= Prompt =
Leaving the pictures out, print the lines from the first line of the listing through the line containing "string_lights('string_lights', [atP(x, y, T2+V3(.12, 0, .1), ND)", exactly as they read, and no others.

= Material provided =
§
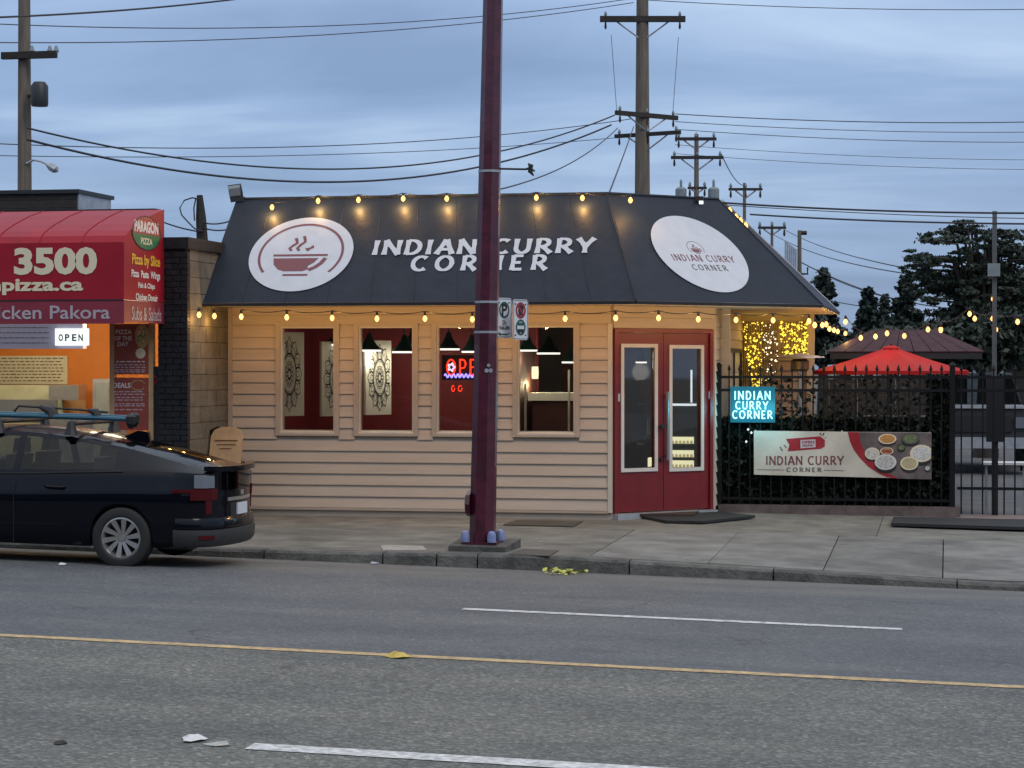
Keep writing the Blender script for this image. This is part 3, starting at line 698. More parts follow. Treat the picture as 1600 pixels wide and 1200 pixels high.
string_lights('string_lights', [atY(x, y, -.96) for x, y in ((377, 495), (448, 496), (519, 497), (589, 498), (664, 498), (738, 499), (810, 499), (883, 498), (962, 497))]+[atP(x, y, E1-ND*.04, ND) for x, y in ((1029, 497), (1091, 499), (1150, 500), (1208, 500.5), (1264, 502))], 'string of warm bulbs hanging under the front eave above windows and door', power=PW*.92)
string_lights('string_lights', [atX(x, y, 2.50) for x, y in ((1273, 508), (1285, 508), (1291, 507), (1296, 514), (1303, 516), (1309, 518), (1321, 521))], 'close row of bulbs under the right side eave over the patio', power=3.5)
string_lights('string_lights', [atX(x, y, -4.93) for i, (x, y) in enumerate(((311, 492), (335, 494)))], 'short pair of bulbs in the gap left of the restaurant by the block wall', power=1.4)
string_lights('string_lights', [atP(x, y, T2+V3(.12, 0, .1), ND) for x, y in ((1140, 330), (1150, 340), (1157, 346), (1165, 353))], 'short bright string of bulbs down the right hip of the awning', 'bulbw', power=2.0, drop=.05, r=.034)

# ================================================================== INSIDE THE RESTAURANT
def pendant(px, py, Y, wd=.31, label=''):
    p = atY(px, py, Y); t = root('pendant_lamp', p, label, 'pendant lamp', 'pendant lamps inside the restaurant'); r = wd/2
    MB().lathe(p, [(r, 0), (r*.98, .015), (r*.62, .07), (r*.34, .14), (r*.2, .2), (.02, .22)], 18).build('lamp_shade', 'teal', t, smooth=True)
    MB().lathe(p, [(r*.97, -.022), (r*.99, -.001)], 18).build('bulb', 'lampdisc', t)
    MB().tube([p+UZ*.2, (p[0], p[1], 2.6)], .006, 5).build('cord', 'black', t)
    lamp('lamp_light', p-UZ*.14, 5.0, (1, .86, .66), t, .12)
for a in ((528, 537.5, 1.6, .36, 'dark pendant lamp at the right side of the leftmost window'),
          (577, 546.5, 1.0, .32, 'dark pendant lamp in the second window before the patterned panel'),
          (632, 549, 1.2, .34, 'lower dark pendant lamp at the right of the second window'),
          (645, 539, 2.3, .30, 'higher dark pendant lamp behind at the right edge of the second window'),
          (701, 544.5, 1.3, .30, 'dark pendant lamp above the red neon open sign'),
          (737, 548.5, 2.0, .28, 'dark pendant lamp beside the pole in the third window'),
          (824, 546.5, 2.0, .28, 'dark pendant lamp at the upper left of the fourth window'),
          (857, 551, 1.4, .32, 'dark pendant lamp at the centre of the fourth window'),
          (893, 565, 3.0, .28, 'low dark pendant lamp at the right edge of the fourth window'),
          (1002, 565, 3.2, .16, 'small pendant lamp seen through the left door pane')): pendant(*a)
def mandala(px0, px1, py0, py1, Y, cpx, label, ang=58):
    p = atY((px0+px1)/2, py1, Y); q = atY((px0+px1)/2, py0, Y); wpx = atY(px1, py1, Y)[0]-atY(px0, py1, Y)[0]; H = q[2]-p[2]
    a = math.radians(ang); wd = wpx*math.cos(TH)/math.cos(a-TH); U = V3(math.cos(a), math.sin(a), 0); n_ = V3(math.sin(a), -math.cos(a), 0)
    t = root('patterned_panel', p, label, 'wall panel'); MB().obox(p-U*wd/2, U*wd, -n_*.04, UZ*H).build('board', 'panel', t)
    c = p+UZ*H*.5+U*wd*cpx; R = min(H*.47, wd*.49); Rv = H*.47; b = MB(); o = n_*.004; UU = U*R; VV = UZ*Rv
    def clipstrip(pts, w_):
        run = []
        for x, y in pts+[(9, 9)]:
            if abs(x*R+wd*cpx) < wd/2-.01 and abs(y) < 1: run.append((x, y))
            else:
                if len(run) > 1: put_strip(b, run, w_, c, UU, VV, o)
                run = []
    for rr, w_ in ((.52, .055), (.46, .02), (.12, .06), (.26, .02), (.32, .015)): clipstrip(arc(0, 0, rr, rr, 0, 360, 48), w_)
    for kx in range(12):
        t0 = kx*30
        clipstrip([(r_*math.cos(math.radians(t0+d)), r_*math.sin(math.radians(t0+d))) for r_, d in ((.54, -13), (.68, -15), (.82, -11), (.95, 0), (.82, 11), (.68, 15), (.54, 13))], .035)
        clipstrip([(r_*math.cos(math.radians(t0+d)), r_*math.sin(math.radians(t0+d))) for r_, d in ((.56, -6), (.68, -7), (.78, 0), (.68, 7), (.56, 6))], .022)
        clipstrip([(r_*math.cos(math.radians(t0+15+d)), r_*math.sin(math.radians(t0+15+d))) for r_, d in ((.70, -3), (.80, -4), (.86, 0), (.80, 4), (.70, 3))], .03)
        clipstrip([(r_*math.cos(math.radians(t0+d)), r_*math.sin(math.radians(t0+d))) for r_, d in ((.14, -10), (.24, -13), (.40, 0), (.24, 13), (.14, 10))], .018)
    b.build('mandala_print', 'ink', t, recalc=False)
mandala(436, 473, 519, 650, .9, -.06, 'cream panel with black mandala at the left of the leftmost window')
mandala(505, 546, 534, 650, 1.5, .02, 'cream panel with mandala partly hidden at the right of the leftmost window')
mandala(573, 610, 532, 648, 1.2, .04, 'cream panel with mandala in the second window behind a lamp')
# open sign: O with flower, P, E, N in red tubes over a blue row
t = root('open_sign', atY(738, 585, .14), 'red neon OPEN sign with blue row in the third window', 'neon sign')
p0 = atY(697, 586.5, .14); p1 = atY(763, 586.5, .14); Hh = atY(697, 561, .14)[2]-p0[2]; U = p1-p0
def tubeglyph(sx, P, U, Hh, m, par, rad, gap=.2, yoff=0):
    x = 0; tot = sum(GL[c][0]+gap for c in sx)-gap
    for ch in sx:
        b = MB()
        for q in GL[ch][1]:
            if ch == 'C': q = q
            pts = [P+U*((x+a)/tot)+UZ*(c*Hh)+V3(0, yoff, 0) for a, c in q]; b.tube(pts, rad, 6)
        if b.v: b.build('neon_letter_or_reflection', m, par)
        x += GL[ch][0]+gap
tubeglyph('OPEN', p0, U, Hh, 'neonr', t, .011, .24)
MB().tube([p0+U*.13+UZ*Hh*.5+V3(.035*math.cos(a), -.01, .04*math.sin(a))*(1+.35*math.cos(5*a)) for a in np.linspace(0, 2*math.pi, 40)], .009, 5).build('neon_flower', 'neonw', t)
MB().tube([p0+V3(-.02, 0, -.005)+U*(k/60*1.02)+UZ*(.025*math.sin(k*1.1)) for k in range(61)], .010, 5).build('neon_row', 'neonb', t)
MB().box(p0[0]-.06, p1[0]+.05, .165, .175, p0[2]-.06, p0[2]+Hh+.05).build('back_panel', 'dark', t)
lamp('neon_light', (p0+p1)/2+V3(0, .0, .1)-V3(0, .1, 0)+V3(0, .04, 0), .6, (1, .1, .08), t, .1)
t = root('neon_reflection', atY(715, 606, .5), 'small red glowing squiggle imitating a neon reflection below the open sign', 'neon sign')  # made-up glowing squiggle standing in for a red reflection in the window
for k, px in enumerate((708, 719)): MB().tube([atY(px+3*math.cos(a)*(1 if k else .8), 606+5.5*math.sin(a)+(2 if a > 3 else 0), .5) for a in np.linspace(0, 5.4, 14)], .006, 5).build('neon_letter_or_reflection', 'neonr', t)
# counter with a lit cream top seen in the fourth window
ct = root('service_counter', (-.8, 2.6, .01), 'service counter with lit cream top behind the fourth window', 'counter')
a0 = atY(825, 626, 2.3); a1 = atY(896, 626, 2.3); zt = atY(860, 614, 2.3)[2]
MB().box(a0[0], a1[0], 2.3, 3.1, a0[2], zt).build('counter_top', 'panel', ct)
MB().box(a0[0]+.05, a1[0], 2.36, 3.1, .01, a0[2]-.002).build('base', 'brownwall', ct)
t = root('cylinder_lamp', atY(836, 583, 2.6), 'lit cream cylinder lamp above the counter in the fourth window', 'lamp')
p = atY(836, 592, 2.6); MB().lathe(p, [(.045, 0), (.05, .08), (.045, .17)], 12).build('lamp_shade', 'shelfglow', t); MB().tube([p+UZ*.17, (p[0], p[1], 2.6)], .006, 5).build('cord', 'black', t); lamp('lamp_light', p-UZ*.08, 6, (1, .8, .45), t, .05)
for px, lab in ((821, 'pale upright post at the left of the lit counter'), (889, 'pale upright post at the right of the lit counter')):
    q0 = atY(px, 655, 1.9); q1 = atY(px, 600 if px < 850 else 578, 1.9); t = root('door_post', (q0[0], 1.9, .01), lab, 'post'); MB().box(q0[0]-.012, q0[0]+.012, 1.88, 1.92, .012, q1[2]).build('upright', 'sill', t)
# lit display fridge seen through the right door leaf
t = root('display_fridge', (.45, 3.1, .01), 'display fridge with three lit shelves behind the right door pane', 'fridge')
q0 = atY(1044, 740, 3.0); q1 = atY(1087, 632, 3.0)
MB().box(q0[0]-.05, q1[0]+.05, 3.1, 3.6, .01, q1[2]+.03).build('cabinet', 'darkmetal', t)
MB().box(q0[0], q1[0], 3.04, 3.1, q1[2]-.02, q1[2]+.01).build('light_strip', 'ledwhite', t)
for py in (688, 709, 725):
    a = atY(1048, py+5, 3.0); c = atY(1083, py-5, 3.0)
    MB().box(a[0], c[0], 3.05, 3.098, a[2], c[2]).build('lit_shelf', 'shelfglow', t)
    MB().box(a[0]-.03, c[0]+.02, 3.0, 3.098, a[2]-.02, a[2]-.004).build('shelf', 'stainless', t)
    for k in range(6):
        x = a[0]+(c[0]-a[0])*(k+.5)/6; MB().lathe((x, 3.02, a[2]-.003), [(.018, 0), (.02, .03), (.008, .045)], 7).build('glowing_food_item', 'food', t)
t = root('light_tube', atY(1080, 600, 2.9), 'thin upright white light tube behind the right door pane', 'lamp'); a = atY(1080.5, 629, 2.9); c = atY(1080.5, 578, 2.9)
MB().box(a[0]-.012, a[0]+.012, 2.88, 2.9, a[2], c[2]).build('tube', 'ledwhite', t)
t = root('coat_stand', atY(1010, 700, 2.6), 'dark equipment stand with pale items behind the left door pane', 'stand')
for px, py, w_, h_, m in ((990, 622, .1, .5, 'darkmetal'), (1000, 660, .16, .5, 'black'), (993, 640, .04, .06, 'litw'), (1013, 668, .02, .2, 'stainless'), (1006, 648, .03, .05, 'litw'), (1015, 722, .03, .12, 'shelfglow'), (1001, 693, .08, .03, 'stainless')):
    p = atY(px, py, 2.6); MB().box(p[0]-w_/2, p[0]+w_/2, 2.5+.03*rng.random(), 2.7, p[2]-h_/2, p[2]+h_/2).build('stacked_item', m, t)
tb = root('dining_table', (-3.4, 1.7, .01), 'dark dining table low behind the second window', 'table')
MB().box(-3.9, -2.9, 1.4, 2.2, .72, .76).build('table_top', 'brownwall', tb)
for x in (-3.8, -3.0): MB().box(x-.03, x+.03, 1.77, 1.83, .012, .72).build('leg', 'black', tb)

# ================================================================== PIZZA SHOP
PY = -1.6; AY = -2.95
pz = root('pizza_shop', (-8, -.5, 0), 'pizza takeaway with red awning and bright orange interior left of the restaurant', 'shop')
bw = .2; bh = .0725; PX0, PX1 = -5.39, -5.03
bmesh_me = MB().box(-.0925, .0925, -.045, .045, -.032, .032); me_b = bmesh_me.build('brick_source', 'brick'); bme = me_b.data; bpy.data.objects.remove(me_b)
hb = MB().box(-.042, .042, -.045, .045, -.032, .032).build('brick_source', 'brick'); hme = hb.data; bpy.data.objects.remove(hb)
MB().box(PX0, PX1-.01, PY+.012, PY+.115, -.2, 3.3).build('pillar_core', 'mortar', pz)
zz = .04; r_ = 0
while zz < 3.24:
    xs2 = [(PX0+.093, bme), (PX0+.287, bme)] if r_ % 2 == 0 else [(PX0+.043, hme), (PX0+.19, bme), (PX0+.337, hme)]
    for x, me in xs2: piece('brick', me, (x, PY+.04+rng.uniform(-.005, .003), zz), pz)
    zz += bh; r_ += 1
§
= The reply =
Keep writing the Blender script for this image. This is part 3, starting at line 698. More parts follow. Treat the picture as 1600 pixels wide and 1200 pixels high.
string_lights('string_lights', [atY(x, y, -.96) for x, y in ((377, 495), (448, 496), (519, 497), (589, 498), (664, 498), (738, 499), (810, 499), (883, 498), (962, 497))]+[atP(x, y, E1-ND*.04, ND) for x, y in ((1029, 497), (1091, 499), (1150, 500), (1208, 500.5), (1264, 502))], 'string of warm bulbs hanging under the front eave above windows and door', power=PW*.92)
string_lights('string_lights', [atX(x, y, 2.50) for x, y in ((1273, 508), (1285, 508), (1291, 507), (1296, 514), (1303, 516), (1309, 518), (1321, 521))], 'close row of bulbs under the right side eave over the patio', power=3.5)
string_lights('string_lights', [atX(x, y, -4.93) for i, (x, y) in enumerate(((311, 492), (335, 494)))], 'short pair of bulbs in the gap left of the restaurant by the block wall', power=1.4)
string_lights('string_lights', [atP(x, y, T2+V3(.12, 0, .1), ND) for x, y in ((1140, 330), (1150, 340), (1157, 346), (1165, 353))], 'short bright string of bulbs down the right hip of the awning', 'bulbw', power=2.0, drop=.05, r=.034)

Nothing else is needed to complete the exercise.